Гюлен сожалеет о пути развития Турции и других исламских регионов, где населению приходилось существовать (а кое-где это продолжается и поныне) в условиях социальной структуры, в которой свобода мысли и обучения запрещена или из-за открытой цензуры, или благодаря доминирующей идеологии, поддерживаемой государством. Рассматривая в особенности мир исламской науки, он говорит о живом прошлом познания, которое было открыто различным сферам знания и научного исследования. В цивилизации этого типа постулаты, в определенной степени ограничивающие свободу, были основаны на сунне Пророка Мухаммада и подобных ей исламских установлениях, которые сами по себе высоко оценивают человеческую свободу. Этот дух познания, однако, сменился узостью и запоминанием одобренных трудов. С этого момента весь человеческий потенциал начал медленно разрушаться, становясь легкой добычей стремящихся воспользоваться случаем тиранов, идеологов и колониалистов.
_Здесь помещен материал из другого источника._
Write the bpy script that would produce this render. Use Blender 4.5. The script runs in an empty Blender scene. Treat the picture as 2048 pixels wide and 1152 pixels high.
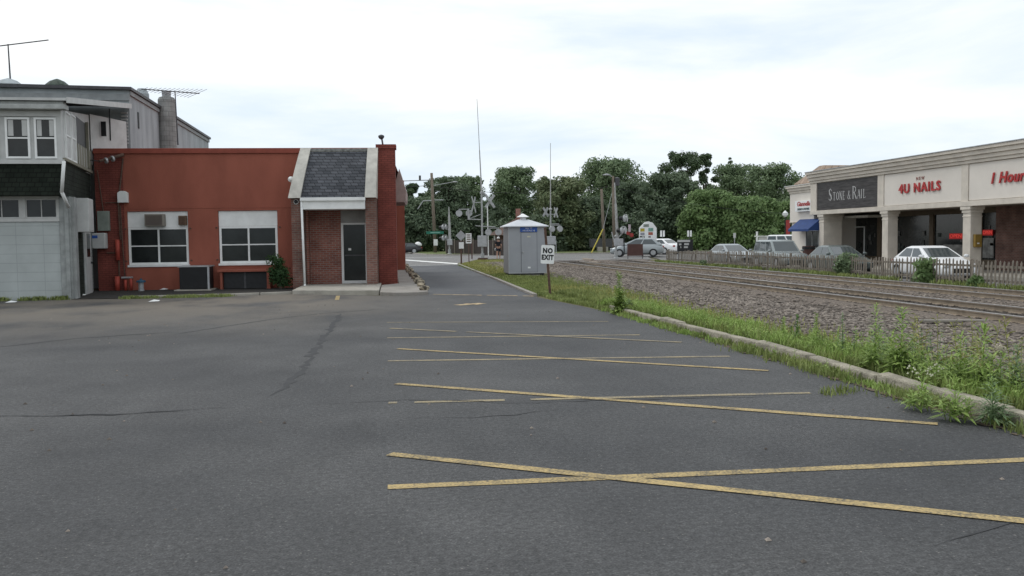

Он стремится к обновлению среди мусульман, чтобы исламская цивилизация вновь смогла занять свое место во главе мира, как это было в прошлые века, когда многое из того, что составляет "цивилизацию", приходило из исламского мира. Чтобы это произошло, говорит он, "необходимо, чтобы мы более свободно думали и обладали свободной волей. Нам нужны эти распахнутые сердца, которые могут объять бесстрастное свободное мышление, которые открыты познанию, наукам и научным изысканиям, которые могут узнать согласие между Кораном и сунна-туллахом (имеются в виду неизменяемые действия Всевышнего во вселенной. - Прим. авт.) в широком диапазоне от вселенной до жизни" (13).

Без обновления способности свободно мыслить, как индивидуально, так и коллективно, исламская цивилизация, да и цивилизация вообще, обречена. Без свободы мысли нет возможности существования истинной, деятельной человечности. Без истинной человечности нет возможности существовать величию в цивилизации.

Так что Гюлен и Милль созвучны друг другу в том, что касается многих аспектов жизненно важной роли, которую играет свобода в обществе - как в терминах его, общества, функционирования, так и в терминах общих гуманистических концепций. Общество, которое подавляет свободную мысль, - это не процветающее, работающее общество, и в этом обществе не ценят человека, как бы оно ни пыталось защищать свои действия, заявляя об интересах человека.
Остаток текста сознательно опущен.